[Recorded data]
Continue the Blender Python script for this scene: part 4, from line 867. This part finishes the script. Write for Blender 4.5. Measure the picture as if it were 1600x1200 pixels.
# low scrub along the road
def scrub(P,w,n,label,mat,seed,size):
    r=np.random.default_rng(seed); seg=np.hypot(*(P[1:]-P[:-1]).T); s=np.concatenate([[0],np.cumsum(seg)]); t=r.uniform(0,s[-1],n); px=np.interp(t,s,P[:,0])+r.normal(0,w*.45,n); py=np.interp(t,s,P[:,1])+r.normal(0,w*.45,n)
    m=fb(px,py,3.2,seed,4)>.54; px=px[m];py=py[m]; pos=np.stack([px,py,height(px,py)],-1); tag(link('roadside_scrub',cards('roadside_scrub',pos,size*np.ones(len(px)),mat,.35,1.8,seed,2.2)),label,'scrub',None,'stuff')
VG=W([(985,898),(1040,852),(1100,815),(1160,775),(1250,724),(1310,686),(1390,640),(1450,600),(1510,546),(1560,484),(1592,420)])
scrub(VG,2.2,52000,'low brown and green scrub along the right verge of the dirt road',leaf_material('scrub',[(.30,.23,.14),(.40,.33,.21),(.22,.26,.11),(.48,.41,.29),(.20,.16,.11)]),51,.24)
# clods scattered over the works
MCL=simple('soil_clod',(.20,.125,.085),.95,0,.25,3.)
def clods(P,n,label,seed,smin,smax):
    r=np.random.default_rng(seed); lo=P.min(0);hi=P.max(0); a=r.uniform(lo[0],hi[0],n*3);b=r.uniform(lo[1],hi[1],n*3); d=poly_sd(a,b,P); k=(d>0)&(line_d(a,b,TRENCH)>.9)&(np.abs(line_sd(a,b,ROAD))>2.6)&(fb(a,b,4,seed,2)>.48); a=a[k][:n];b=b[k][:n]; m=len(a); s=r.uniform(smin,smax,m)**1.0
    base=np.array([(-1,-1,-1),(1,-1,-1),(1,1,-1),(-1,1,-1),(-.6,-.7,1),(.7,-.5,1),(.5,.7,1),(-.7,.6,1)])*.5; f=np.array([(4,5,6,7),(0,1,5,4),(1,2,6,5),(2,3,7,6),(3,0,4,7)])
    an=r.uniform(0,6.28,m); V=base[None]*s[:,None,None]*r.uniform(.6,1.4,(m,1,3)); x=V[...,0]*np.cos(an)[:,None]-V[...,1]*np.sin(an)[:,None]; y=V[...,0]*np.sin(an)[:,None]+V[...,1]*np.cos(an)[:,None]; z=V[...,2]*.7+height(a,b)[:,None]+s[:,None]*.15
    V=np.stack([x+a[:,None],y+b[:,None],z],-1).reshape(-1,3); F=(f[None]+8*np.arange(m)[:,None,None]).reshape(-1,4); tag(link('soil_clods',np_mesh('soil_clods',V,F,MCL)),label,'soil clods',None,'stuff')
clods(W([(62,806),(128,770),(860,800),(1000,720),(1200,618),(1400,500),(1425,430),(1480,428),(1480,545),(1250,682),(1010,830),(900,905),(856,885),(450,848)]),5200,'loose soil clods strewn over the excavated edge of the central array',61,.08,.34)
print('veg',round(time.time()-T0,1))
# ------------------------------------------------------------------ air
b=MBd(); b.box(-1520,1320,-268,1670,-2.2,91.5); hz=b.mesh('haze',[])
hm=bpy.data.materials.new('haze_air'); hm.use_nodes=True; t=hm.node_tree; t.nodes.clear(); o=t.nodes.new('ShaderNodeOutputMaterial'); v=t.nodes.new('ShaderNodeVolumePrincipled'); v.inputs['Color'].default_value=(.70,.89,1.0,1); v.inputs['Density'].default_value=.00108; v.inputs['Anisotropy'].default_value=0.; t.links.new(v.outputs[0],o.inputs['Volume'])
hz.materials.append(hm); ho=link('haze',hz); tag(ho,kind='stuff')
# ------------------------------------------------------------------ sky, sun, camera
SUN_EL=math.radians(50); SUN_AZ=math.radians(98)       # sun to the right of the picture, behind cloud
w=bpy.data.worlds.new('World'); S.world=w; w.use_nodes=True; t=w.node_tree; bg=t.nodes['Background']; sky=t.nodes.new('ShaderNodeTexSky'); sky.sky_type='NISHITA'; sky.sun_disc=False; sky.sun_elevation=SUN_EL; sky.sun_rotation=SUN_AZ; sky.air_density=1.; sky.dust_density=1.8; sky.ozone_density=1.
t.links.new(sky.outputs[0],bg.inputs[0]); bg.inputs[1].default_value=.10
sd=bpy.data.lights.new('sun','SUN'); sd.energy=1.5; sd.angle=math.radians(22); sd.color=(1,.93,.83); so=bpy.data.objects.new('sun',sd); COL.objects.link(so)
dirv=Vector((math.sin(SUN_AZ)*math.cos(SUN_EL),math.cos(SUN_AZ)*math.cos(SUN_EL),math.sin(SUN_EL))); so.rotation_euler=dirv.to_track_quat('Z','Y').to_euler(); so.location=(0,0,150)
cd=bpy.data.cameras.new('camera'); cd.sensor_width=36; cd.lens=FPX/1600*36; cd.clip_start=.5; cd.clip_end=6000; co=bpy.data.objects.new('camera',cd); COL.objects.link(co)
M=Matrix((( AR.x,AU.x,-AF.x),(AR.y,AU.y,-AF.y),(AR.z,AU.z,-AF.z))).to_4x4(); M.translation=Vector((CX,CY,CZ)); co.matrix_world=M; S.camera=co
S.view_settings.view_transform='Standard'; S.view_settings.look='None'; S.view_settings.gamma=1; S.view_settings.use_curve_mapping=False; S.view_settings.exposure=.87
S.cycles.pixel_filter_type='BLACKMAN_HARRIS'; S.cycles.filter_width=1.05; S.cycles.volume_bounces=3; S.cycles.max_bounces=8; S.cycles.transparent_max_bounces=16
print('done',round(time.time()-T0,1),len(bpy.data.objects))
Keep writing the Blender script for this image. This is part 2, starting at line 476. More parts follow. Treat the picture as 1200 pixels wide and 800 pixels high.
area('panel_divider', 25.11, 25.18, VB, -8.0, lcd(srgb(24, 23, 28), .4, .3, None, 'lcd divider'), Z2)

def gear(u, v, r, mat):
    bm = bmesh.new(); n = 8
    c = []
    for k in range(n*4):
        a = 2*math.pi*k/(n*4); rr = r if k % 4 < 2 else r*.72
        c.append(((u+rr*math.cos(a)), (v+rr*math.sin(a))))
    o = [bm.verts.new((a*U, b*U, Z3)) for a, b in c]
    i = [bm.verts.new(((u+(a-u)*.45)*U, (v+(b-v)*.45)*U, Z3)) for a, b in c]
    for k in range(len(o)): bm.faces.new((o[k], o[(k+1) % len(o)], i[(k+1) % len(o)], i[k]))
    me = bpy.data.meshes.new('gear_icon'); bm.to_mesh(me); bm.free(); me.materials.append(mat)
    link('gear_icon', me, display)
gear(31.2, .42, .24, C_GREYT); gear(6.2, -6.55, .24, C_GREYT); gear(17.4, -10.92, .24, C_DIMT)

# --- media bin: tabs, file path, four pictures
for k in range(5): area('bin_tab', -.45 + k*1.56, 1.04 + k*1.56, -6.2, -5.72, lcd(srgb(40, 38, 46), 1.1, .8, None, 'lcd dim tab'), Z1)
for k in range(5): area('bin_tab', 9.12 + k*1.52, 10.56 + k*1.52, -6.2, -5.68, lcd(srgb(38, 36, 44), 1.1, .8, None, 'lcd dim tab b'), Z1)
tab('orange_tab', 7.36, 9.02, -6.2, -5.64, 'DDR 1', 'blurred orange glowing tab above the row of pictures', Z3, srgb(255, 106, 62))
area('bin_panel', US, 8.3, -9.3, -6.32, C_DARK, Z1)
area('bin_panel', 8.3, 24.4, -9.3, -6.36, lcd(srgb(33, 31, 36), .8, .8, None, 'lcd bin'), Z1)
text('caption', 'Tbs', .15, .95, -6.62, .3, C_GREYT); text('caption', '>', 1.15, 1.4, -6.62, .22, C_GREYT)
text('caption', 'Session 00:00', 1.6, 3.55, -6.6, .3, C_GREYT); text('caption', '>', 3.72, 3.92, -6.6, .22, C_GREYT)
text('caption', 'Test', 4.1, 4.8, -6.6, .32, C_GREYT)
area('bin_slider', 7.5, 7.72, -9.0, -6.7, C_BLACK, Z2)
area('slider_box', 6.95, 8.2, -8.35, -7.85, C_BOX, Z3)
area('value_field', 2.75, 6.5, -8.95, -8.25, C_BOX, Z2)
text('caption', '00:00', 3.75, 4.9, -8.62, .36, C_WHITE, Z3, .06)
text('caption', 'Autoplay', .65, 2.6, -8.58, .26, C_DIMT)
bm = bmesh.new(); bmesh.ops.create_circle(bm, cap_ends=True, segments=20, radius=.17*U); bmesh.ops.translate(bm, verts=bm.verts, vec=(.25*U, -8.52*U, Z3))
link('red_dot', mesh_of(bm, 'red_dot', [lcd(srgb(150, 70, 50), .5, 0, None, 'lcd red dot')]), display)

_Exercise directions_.
From the entries above, collect every line with the string "part" in it.

_Right answer_.
Continue the Blender Python script for this scene: part 4, from line 867. This part finishes the script. Write for Blender 4.5. Measure the picture as if it were 1600x1200 pixels.
Keep writing the Blender script for this image. This is part 2, starting at line 476. More parts follow. Treat the picture as 1200 pixels wide and 800 pixels high.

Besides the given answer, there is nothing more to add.